Why do you think that you deserve these privileges while we do not? Did God grant you this virtue, that you should be heterosexual while I am not? Does it make you more intelligent, more just, or better able to enter into a civil contract? Please explain to me why you think I am lesser than you.
And then remove me from your e-mail list. Until you represent my family, too, you will not have my vote.
I urge you with all the love that I feel for my family and others like ours–many of whom live in your congressional district–to co-sponsor the Respect for Marriage Act. When you do, I will gladly welcome you back as my Representative. Because you will indeed be representing me.

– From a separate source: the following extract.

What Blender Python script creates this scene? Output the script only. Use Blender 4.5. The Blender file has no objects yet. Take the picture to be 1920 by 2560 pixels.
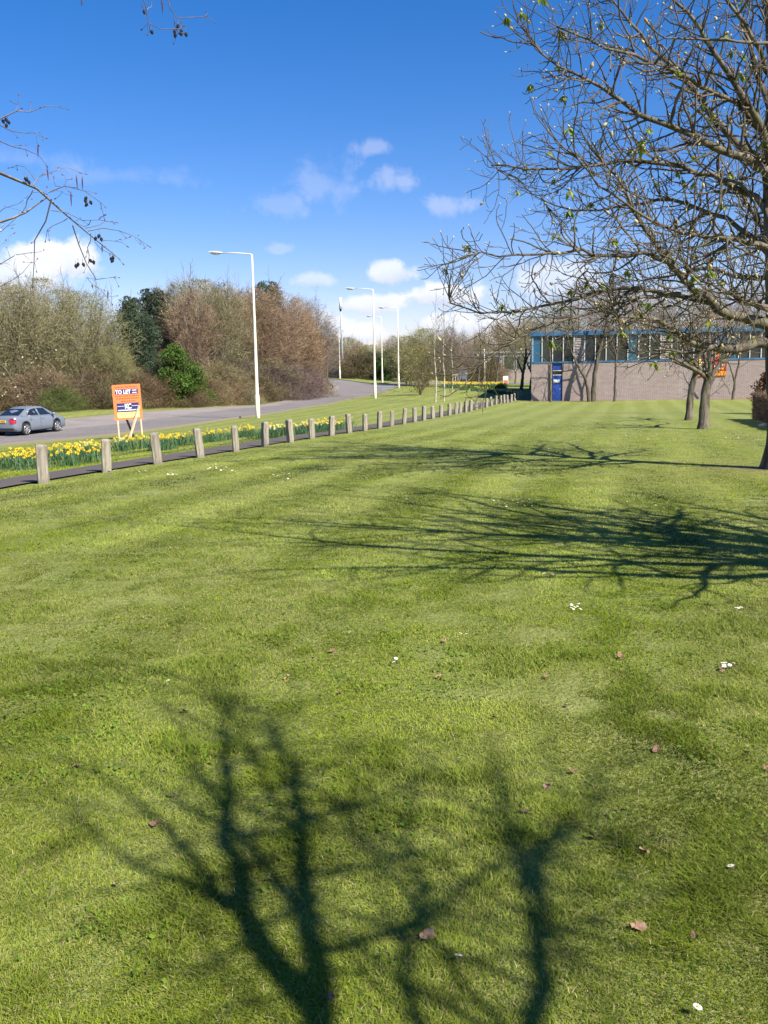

Next time you see Jim McDermott, give him a slap on the back from me, my wife Ami, and our daughter Frances. Because although we don’t live in his district, he is doing a better job of representing us than you are.
Very sincerely,
Ruby Kane
























I really like your letter and reminds me of one I wrote 15 years ago when I lived in Louisville, Kentucky when a guy who lived two doors down from me was running for representative of my district. His flier said he would, “protect” families in his district, like he has his own, from the gays who endanger his marriage. I sent the flier back to him and asked him to tell me how I am a danger to his or anyone’s marriage and I told him, as you did that he was not representing me at all, a gay person living in his district. He never responded and he lived two doors down from me. When I would leave or return to my home I watched to see if I could see him so I could ask him about my response to his flier and if he wanted to respond to me personally, but sadly no one ever showed around his place. I guessed that he was worried that this 135 lb gay guy was standing at the ready to endanger his family and was being avoided.